HANDIA- por Ricardo Garijo Lima

El trio vasco formado por Jon GarañoJose Mari Goenaga y Aitor Arregi regresa a la cartelera con Handia. Los responsables de Loreak firman el guion de este filme que cuenta la fábula del gigante de Altzo, una historia basada en hechos reales. En el caso de Loreak, Garaño fue acompañado en la dirección por Goenaga, quien en esta ocasión se limita al guion, intercambiándose roles con Arregi, que ahora hace las funciones de codirector junto a Garaño.
Más allá del equipo, las cintas comparten mucho, empezando por el cuidado aspecto visual, que consigue planos de auténtica belleza sin sumirse en el preciosismo. La obra continua el estilo sobrio que se plantea en Loreak, permitiendo que sea la historia lo que prime.
La película gira en torno a dos hermanos de un cortijo vasco que, tras la guerra, recorren el mismo camino pero desde perspectivas distintas. Por una parte, está Martin, quien perdió la movilidad de su brazo derecho, pero cuyo verdadero cambio ha sucedido en su interior, devastado tanto por la guerra como por la decisión de que fuese él quien debía acudir al frente. Por la otra está Joaquin, que vive anclado en el pasado, esperando a su hermano para retomar sus planes y quien sigue siendo el mismo de siempre, salvo por el hecho de que se ha convertido en un gigante de más de dos metros.

La constante yuxtaposición sirve de terreno de batalla para los conflictos internos de los hermanos, quienes, debido a su amor mutuo, se ven forzados constantemente a ponerse en la posición del otro, cuando es lo que menos desean. En otra escala se encuentra el debate entre lo que se es, y lo que se aparenta ser. Un concepto arraigado en la mayor de las luchas: lo que la gente espera de nosotros contra lo que queremos.
La pareja de directores acierta volviendo a tomar un enfoque cercano a sus personajes, analizando su humanidad como ya hicieron con los personajes de Loreak. Sin embargo, aun con todas las similitudes, nos encontramos frente a películas muy distintas.

Empezando por el hecho de que, a pesar de estar estructurada (tanto a niveles de fondo como de forma) de manera elegante y eficiente, la película no posee la magia con la que sí contaba su predecesora.
Esto sin duda se debe a que el elemento que hace que avance la historia, el gigantismo de Joaquin, constantemente vuelve para importunarles.

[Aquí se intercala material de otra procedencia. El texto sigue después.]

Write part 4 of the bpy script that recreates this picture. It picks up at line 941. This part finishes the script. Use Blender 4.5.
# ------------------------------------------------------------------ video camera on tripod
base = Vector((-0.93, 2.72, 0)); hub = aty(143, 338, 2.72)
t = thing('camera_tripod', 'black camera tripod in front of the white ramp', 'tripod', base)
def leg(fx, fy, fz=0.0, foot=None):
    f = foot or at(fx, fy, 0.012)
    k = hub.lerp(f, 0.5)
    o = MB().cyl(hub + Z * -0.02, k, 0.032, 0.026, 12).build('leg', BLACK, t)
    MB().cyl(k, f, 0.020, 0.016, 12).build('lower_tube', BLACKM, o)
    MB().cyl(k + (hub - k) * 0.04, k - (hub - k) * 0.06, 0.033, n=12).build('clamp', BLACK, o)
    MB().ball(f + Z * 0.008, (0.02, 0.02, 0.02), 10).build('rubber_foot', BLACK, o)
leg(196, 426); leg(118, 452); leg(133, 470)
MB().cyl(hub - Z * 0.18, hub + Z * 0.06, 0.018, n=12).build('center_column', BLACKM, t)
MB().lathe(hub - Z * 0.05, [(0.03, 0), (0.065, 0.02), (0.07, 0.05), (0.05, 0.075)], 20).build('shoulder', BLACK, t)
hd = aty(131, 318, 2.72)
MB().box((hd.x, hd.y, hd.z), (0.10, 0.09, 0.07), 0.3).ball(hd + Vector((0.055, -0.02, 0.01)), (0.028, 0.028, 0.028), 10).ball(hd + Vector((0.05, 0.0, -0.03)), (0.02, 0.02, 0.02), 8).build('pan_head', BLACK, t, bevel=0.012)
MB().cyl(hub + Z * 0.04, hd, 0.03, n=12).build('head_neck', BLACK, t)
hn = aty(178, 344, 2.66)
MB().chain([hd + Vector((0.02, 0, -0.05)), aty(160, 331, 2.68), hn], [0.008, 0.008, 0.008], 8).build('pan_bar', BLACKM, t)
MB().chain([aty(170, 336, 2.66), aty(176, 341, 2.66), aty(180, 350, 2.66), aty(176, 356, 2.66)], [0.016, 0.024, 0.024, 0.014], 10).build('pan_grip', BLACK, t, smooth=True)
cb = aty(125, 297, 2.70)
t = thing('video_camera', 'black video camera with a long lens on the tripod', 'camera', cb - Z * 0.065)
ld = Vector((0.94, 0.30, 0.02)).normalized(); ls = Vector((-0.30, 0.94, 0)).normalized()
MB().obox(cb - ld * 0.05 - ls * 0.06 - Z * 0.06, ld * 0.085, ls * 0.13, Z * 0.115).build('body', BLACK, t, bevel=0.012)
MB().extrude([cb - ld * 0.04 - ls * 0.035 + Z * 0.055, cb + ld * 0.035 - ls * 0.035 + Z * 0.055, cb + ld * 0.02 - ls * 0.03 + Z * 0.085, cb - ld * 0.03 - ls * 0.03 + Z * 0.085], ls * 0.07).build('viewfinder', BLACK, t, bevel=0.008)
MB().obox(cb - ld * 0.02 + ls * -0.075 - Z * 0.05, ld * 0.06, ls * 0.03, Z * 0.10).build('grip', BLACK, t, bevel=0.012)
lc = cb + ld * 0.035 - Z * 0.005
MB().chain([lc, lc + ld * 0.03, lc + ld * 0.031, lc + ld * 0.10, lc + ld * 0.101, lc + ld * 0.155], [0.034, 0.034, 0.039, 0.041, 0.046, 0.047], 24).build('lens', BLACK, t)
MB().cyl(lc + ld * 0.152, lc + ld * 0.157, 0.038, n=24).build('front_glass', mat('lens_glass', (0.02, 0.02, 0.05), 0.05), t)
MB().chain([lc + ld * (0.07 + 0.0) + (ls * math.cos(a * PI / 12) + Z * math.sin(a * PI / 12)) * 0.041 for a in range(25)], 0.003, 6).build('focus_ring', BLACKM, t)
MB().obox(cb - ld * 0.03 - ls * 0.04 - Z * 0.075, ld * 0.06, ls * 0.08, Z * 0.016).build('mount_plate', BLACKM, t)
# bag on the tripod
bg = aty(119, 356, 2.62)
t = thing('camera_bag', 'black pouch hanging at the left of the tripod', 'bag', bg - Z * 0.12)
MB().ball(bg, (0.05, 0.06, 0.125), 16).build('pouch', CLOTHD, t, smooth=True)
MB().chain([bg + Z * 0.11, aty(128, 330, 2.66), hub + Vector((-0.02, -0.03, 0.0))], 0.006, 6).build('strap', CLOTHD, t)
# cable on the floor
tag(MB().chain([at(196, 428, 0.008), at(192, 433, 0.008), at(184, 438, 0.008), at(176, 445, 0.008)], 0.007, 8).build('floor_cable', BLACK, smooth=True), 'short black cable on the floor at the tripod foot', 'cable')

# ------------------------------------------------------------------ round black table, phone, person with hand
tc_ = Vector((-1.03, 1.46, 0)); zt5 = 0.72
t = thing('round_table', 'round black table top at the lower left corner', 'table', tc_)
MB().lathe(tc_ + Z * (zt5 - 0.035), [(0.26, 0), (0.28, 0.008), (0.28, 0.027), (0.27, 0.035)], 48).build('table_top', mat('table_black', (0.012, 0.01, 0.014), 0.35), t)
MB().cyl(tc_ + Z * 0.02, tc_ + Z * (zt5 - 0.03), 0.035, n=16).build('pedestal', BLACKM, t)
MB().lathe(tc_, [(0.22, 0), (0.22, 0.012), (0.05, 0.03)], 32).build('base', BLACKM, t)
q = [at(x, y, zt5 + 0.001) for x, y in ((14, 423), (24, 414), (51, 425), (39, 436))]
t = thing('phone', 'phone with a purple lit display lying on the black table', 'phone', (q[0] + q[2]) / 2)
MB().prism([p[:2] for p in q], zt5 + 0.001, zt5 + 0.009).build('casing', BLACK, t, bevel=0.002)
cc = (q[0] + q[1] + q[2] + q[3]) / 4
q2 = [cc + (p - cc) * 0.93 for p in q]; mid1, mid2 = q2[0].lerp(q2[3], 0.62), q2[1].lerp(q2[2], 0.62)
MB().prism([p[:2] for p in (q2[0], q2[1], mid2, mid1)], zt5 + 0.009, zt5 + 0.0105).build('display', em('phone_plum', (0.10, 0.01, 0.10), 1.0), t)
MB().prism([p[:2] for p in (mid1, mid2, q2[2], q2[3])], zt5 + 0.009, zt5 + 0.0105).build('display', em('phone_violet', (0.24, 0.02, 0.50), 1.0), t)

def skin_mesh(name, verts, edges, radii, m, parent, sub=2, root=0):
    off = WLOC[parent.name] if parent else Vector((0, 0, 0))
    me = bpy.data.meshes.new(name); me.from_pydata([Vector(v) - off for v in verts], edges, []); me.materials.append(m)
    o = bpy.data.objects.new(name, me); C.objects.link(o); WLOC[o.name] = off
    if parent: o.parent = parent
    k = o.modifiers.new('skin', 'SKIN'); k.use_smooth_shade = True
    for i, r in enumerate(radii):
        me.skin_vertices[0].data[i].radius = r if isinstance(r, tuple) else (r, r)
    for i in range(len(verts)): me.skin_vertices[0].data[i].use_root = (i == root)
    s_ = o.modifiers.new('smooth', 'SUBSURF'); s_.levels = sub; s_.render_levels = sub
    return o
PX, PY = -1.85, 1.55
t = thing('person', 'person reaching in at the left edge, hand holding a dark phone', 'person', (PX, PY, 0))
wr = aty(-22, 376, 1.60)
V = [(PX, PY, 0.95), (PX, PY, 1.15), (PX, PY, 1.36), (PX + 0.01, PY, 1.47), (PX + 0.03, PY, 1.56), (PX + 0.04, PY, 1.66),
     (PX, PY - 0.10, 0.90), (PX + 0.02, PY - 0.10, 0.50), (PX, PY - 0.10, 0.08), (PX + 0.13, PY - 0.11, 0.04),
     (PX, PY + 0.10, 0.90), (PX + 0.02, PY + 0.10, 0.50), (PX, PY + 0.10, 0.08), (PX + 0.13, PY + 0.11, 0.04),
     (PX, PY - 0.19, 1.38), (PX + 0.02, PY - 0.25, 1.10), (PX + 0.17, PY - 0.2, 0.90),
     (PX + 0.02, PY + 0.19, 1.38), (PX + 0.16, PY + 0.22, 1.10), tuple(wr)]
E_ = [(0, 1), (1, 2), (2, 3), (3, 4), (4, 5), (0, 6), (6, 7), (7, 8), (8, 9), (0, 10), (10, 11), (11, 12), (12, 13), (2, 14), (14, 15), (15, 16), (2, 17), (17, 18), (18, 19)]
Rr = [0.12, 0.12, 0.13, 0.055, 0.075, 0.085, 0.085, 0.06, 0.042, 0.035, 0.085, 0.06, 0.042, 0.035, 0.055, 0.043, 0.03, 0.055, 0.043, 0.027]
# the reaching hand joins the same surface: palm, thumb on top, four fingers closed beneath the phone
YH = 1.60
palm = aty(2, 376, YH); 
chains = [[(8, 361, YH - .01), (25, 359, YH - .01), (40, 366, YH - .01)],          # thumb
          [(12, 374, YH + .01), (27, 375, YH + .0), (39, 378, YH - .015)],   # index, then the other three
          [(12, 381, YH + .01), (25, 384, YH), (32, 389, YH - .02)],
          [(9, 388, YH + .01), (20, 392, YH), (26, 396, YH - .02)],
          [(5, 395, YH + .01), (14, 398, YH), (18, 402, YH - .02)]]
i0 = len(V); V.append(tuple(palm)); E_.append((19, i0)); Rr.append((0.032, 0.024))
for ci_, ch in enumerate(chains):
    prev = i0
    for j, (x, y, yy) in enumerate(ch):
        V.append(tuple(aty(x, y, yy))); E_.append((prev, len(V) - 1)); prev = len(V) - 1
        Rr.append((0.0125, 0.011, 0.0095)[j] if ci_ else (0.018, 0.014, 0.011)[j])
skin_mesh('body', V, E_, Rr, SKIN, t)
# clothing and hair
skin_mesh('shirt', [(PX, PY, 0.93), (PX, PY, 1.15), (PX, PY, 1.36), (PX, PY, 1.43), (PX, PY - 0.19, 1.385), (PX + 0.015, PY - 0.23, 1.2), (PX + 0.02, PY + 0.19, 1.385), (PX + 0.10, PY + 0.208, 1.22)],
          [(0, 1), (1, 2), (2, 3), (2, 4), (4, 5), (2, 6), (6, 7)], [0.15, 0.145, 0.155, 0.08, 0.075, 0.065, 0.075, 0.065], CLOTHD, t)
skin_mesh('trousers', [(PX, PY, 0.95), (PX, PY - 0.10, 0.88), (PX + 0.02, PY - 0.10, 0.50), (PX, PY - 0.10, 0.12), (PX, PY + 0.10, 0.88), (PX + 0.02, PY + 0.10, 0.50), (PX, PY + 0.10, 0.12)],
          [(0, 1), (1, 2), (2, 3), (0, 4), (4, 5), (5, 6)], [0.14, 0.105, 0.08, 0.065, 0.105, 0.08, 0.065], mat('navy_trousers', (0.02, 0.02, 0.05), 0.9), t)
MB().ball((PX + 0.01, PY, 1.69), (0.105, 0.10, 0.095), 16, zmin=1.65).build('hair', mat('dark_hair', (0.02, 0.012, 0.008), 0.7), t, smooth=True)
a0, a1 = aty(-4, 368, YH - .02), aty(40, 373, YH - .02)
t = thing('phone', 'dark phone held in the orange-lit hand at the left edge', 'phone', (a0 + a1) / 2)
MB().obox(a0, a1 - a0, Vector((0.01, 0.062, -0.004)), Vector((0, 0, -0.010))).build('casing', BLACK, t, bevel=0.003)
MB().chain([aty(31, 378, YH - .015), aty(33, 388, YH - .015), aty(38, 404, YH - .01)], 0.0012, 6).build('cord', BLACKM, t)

Los creadores, con gran habilidad, esquivan el entrar en los derroteros que Lynch ya contó de forma impecable en El hombre elefante (1980), pero a pesar de ello la atención del espectador es secuestrada por momentos, alejándola de lo verdaderamente importante: el esfuerzo de los hermanos por volver a encontrarse.

La hermosa catarsis final, que llega en lo que aparenta ser un detalle sin importancia, como lo es el que un extraño los confunda por ser la misma persona o el abrazo sincero que comparten, se ve minada por una sensación de extrañeza difícil de explicar, que se debe a que una de las piezas no encaja del todo.

Terminamos por sentirnos como Martin, cuando se arma de valor para realizar a su padre esa pregunta que le ha estado carcomiendo durante tanto el tiempo y para la que nunca recibe respuesta. Porque al final lo que importa no es dónde fueron a parar los huesos de Joaquin, sino que allá donde fueran, los hermanos de una forma u otra siempre estuvieron juntos.